Anthea Kraut, a UCR professor of dance, is researching the uncredited labor of stand-in dancers known as “dance-ins” and ways they contributed to the film industry’s upholding of white supremacy during the Golden Age of musicals in Hollywood.
In December 2022, she received a $60,000 grant from the National Endowment for the Humanities, or NEH, to support this research. Also last year, she earned a competitive fellowship from the John Simon Guggenheim Memorial Foundation.
Kraut uses the term “corporeal ecosystem” to describe the ways Hollywood’s studio system relied on hierarchical and often parasitical relationships between stars, choreographers, and dance-ins to construct glorified images of white movie stars while concealing the racialized and gendered labor of those who worked behind the camera and without credit.
“Hollywood stars in the mid-20th century were overwhelmingly white, but there were many multiracial dancers who were present behind the scenes and who helped shape the bodies of white stars” said Kraut, a critical dance studies professor. The NEH grant will allow her to work on her third book.

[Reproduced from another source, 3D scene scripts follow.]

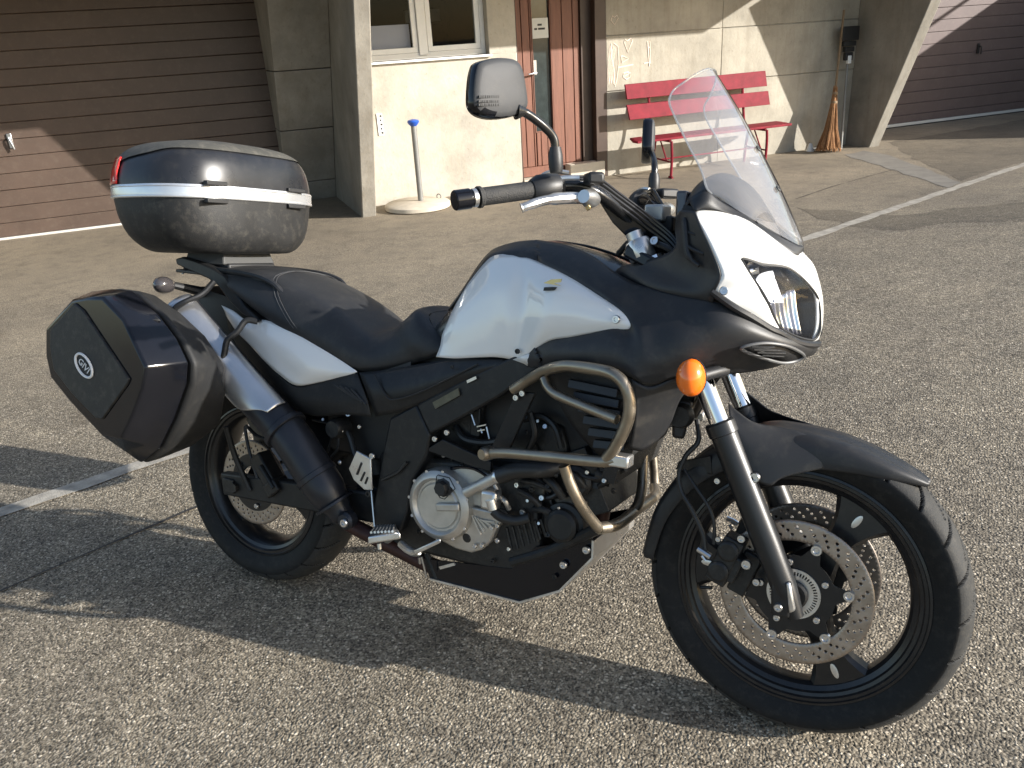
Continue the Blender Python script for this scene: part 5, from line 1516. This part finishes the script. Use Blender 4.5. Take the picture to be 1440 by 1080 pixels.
# ---------------------------------------------------------------- frame and engine
spar = part(plate([(585, 569, -.166), (655, 532, -.172), (735, 494, -.178), (766, 512, -.182), (702, 558, -.176), (645, 590, -.172), (604, 611, -.168)], .03), 'frame_spar', M['frame'], bevel=.006)
part(plate([(608, 566, -.1745), (644, 546, -.178), (646, 556, -.178), (612, 575, -.1745)], .003), 'label', M['label'], spar)
part(plate([(656, 535, -.180), (669, 529, -.181), (670, 533, -.181), (657, 539, -.180)], .003), 'label', M['alu'], spar)
dup(spar)
pv = part(plate([(548, 588, -.158), (585, 569, -.164), (604, 612, -.168), (600, 640, -.165), (578, 678, -.16), (572, 720, -.16), (563, 748, -.158), (527, 762, -.155), (525, 710, -.155), (537, 640, -.156)], .05), 'pivot_plate', M['frame'], bevel=.006)
part(MB().tube(LL([(537, 675, -.162), (560, 664, -.165), (572, 650, -.166)]), .004, 6), 'cable', M['hose'], pv)
dup(pv)
hp = part(plate([(501, 634, -.175), (521, 645, -.178), (523, 690, -.178), (512, 689, -.176), (497, 675, -.175), (490, 659, -.175)], .006), 'heel_guard', M['alu'], bevel=.002)
for a, b in (((508.5, 651), (502, 667)), ((513, 664), (507.5, 676)), ((517.5, 671), (514, 680))):
    A, B = L(a[0], a[1], -.1765), L(b[0], b[1], -.1765)
    part(MB().tube([A, B], .0033, 6), 'slot', M['blackplastic'], hp)
bolt(L(524, 641, -.18), .008, parent=hp); bolt(L(519, 694, -.18), .009, m='engine_black', parent=hp)
eng = MB()
eng.hexa([np.array(v) for v in ((.52, -.13, .25), (1.00, -.12, .24), (1.00, .12, .24), (.52, .14, .25), (.52, -.13, .50), (.98, -.13, .52), (.98, .14, .52), (.52, .14, .50))])
eng.hexa([np.array(v) for v in ((.58, -.11, .47), (.80, -.11, .50), (.80, .11, .50), (.58, .11, .47), (.62, -.11, .74), (.84, -.11, .76), (.84, .11, .76), (.62, .11, .74))])
en = part(eng, 'engine', M['engine_black'], bevel=.012)
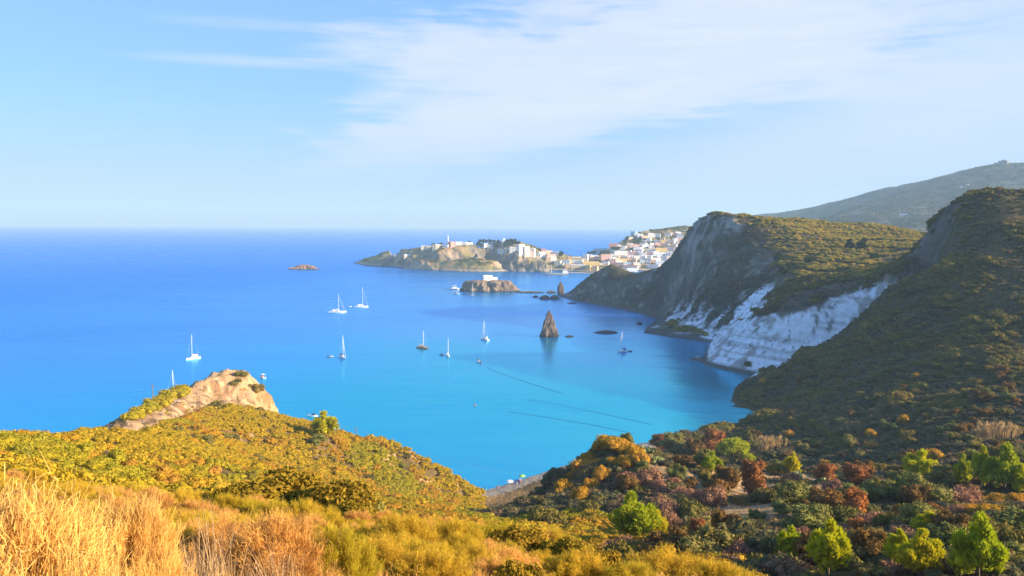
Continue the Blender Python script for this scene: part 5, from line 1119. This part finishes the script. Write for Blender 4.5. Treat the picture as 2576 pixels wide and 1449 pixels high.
def far_tree(p, w, h, label, group):
    t = thing('evergreen_tree', label, 'tree', p, random.uniform(0, 6), group, (w, w, h)); c_ = link('crown', random.choice(FT), t); c_.location.z = -.22; link('trunk', random.choice(TRUNKS), t).location.z = -.22
for zx, zy, w, h in ((1880, 430, 50, 60), (1930, 425, 50, 60), (1975, 430, 40, 45), (2030, 425, 60, 55), (2090, 430, 50, 50), (2150, 440, 60, 50), (2280, 430, 60, 60), (2340, 435, 70, 75), (2390, 440, 60, 70), (2440, 450, 60, 50), (1860, 470, 60, 50), (1900, 490, 70, 50), (2140, 490, 80, 60), (2250, 480, 70, 60), (2330, 480, 70, 60), (1210, 480, 60, 45), (1320, 470, 60, 45), (1730, 430, 40, 30)):
    p = at_isl(880.5 + zx * .1736, 534.6 + zy * .1736); k = .1736 * p.y / F; far_tree(p - Vector((0, 0, .5)), w * k * 1.1, h * k * 1.2, told_apart('dark evergreen', 880.5 + zx * .1736, 534.6 + zy * .1736, [('the domed chapel', 1267, 605), ('the red church', 1136, 615), ('the tallest white block', 1310, 630), ('the tiny white house', 1221, 615), ('the porch house', 1233, 620), ('the white tower', 1127, 605)], 'dark evergreen tree on the crest of the far island'), 'dark trees on the island crest')
for zx, zy, w, h in ((2075, 250, 60, 30), (2280, 240, 50, 30), (2450, 205, 50, 30), (1750, 370, 60, 60), (1720, 410, 50, 50), (1560, 520, 90, 60), (1620, 520, 70, 60), (1230, 570, 60, 50), (1290, 560, 80, 50), (840, 590, 70, 80), (1400, 560, 60, 50), (2000, 470, 70, 40), (2120, 480, 70, 40), (1900, 400, 60, 40)):
    u, v = 1257.8 + zx * .18311, 534.6 + zy * .18311; p = ISL.hit(u, v) or at(u, v, 1650); k = .18311 * p.y / F; far_tree(p - Vector((0, 0, .5)), w * k * 1.1, h * k * 1.2, told_apart('dark town tree', u, v, HM, 'dark tree between the houses of the harbour hill'), 'dark trees in the harbour town')
for i, (zx, zy, w, h) in enumerate(((715, 600, 40, 36), (762, 584, 28, 36), (825, 562, 30, 32), (190, 690, 40, 24), (250, 688, 40, 24), (130, 684, 30, 18))):
    u, v = zm(zx, zy); y = 2180 if i < 3 else 690
    p = at(u, v, y); k = .26045 * y / F; far_tree(p, w * k, h * k * 1.2, ('bushy tree on the mountain skyline, lowest of three', 'tree with thin trunk on the mountain skyline, middle of three', 'tree on the mountain skyline, highest of three', 'dark bush on the skyline of the terraced slope, middle of three', 'dark bush on the skyline of the terraced slope, right of three', 'dark bush on the skyline of the terraced slope, left of three')[i], None)
# trees standing out on the terraced slope
for zx, zy, w, h in ((720, 960, 90, 110), (840, 960, 110, 130), (100, 1190, 120, 130), (40, 1080, 100, 100), (330, 1100, 120, 100), (960, 1060, 110, 70), (600, 930, 80, 20), (1520, 880, 40, 60), (150, 1140, 90, 80)):
    u, v = zm(zx, zy); p = NEAR.hit(u, v)
    if p: k = .26045 * p.y / F; far_tree(p - Vector((0, 0, .3)), w * k, h * k * 1.1, told_apart('rounded terrace tree', u, v, [('the great cliff edge', 1895, 660), ('the slope crest middle', 2100, 560), ('the white farmhouse', 2272, 540), ('the dark hillside crest', 2400, 520), ('the pale ridge', 2100, 700)], 'rounded tree standing above the scrub of the terraced slope'), 'trees on the terraced slope')

# ------------------------------------------------------------------ boats
M_HULL = plain('white_hull', (0.80, 0.79, 0.77), .3, .03, .5); M_NAVY = plain('navy_trim', (0.03, 0.05, 0.14), .4, .1, .5); M_DECK = plain('cream_deck', (0.62, 0.54, 0.42), .6, .1, 2); M_ALU = plain('mast_metal', (0.72, 0.72, 0.72), .35, .05, 1)
M_WOOD = plain('varnished_hull', (0.55, 0.24, 0.07), .4, .15, 2); M_CANVAS = plain('cream_canvas', (0.72, 0.66, 0.52), .8, .06, 2); M_BLUE = plain('blue_canvas', (0.04, 0.10, 0.30), .8, .1, 2); M_GLASS = plain('cabin_glass', (0.02, 0.03, 0.04), .1, .05, 1)
M_RED = plain('red_paint', (0.50, 0.05, 0.04), .5, .1, 2); M_GREYH = plain('grey_hull', (0.30, 0.36, 0.36), .5, .1, .3); M_RUST = plain('rust_hull', (0.35, 0.14, 0.08), .7, .2, .3); M_RUB = plain('grey_rubber', (0.55, 0.55, 0.56), .7, .05, 2)
def hull(name, L_, Bm, H, material, zk=0.0, tran=.72):
    bm = bmesh.new(); rings = []
    for t in (0, .12, .3, .5, .7, .85, .95, 1.0):
        x = -L_ / 2 + L_ * t; w = Bm / 2 * (tran + (1 - tran) * math.sin(min(1, t / .45) * math.pi / 2) if t < .45 else max(.02, 1 - ((t - .45) / .55) ** 2.2)); z1 = H * (1 + .22 * t * t)
        rings.append([(x - (L_ * .06 if t == 0 else 0) * 0, -w, z1), (x, -w * .94, H * .4), (x, -w * .55, -.28), (x, w * .55, -.28), (x, w * .94, H * .4), (x, w, z1)])
    loft(bm, rings); return mesh_bm(name, bm, material, False)
def sailboat(u, v, L_, mast, head, label, hm=None, cover=None, jib=True, cat2=False, dodger=True, y=None):
    hm = hm or M_HULL; cover = cover or M_CANVAS
    p = sea(u, v) if y is None else y
    Bm = L_ * .27; H = max(.8, L_ * .088)
    t = thing('sailing_boat', label, 'sailing boat', (p.x, p.y, 0), math.atan2(head[1], head[0]))
    if cat2:
        for s in (-1, 1): link('hull', hull('float_hull', L_, L_ * .12, H * 1.1, hm), t, (0, s * L_ * .21, 0))
        bm = bmesh.new(); box(bm, -L_ * .42, L_ * .18, -L_ * .2, L_ * .2, H * .75, H * 1.15); link('bridge_deck', mesh_bm('bridge_deck', bm, hm), t)
    else:
        link('hull', hull('yacht_hull', L_, Bm, H, hm), t)
        bm = bmesh.new(); box(bm, -L_ * .46, L_ * .44, -.06, .06, H * .98, H * 1.0)
        rings = [[(x, -w, H * 1.02 + k), (x, w, H * 1.02 + k), (x, w * .8, H * 1.08 + k), (x, -w * .8, H * 1.08 + k)] for x, w, k in ((-L_ * .46, Bm * .30, 0), (0, Bm * .42, .03), (L_ * .25, Bm * .34, .1), (L_ * .45, .1, .18))]; loft(bm, rings); link('deck', mesh_bm('deck', bm, M_DECK), t)
        bm = bmesh.new(); tube(bm, [(-L_ * .49, -Bm * .34, H * .72), (0, -Bm * .485, H * .74), (L_ * .3, -Bm * .36, H * .82)], .07, 4); tube(bm, [(-L_ * .49, Bm * .34, H * .72), (0, Bm * .485, H * .74), (L_ * .3, Bm * .36, H * .82)], .07, 4); link('rubbing_strake', mesh_bm('strake', bm, M_NAVY), t)
    bm = bmesh.new(); rings = [[(x, -w, H), (x, w, H), (x, w * .75, H + k), (x, -w * .75, H + k)] for x, w, k in ((-L_ * .18, Bm * .27, .75), (L_ * .05, Bm * .27, .7), (L_ * .24, Bm * .16, .25))]; loft(bm, rings); c = link('cabin', mesh_bm('cabin', bm, hm), t)
    bm = bmesh.new()
    for s in (-1, 1): rings = [[(x, s * (w + .03), H + .22), (x, s * (w * .93 + .04), H + .48), (x, s * (w * .86), H + .48), (x, s * (w * .9), H + .22)] for x, w in ((-L_ * .12, Bm * .26), (L_ * .06, Bm * .26))]; loft(bm, rings)
    link('cabin_window', mesh_bm('cabin_window', bm, M_GLASS), c)
    mx = L_ * .08; bm = bmesh.new(); tube(bm, [(mx, 0, H * .9), (mx, 0, mast * .7), (mx - .15, 0, mast)], [.14, .12, .09], 6); mo = link('mast', mesh_bm('mast', bm, M_ALU, True), t)
    bm = bmesh.new()
    for k in (.42, .70): tube(bm, [(mx, -Bm * .3 * (1.2 - k), mast * k), (mx, Bm * .3 * (1.2 - k), mast * k)], .06, 4)
    link('spreader', mesh_bm('spreaders', bm, M_ALU), mo)
    bm = bmesh.new(); tube(bm, [(mx - .1, 0, H + 1.35), (-L_ * .33, 0, H + 1.25)], .12, 5); link('boom', mesh_bm('boom', bm, M_ALU), t)
    bm = bmesh.new(); tube(bm, [(mx - .2, 0, H + 1.75), (-L_ * .1, 0, H + 1.62), (-L_ * .33, 0, H + 1.4)], [.34, .27, .14], 7); link('sail_cover', mesh_bm('sail_cover', bm, cover, True), t)
    bm = bmesh.new(); tube(bm, [(L_ * .46, 0, H * 1.25), (mx + L_ * .16, 0, mast * .56), (mx + .1, 0, mast * .93)], [.09 if jib else .02, .07 if jib else .02, .02], 5); link('furled_jib', mesh_bm('furled_jib', bm, M_CANVAS, True), t)
    bm = bmesh.new()
    tube(bm, [(mx, 0, mast), (-L_ * .48, 0, H)], .014, 4); tube(bm, [(mx, 0, mast * .9), (mx - .3, -Bm * .47, H)], .014, 4); tube(bm, [(mx, 0, mast * .9), (mx - .3, Bm * .47, H)], .014, 4); link('rigging', mesh_bm('rigging', bm, M_ALU), t)
    if dodger:
        bm = bmesh.new(); rings = [[(x, w * math.cos(a) * .9, H + .6 + k * math.sin(a)) for a in [math.pi * i / 6 for i in range(7)]] for x, w, k in ((-L_ * .30, Bm * .32, 1.15), (-L_ * .20, Bm * .32, 1.2), (-L_ * .15, Bm * .28, .5))]; loft(bm, rings); link('spray_hood', mesh_bm('spray_hood', bm, cover), t)
    return t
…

Who and what were “dance-ins?”
A dance-in, or a dancing stand-in, is comparable to an actor’s stand-in, but instead of standing on a mark, a dance-in rehearses the choreography for an actor during dance numbers while lights are being set and cameras being focused. In most cases, dance-ins were far more experienced dancers than the stars featured in the film. Because they are less visible than even a “dance double,” who replaces a star’s body on film, dance-ins are almost completely forgotten participants in the creation of dance on screen.
“In many cases, dance-ins also functioned as assistant choreographers and coaches to stars,” Kraut said. “Dance-ins thus not only rehearsed in place of a star but also helped shape the star’s dancing body. In some cases, in fact, stars were merely copying their dance-ins when they learned the film choreography.”
“My argument is that the image of the star's dancing body that we see on screen actually contains the traces of the unseen figures who preceded and danced in place of the star,” Kraut said. “Accounting for intermediary figures like dance-ins who are neither official choreographers nor on-screen performers should complicate our understanding of how images of bodies are created, how white star bodies come to be perceived as ‘original’ and ‘singular,’ and how dance is reproduced more generally.”
The grant is a great honor, she said, and will allow her to take a year away from her departmental and teaching duties.
“Time to write is the most glorious gift in the world,” she said.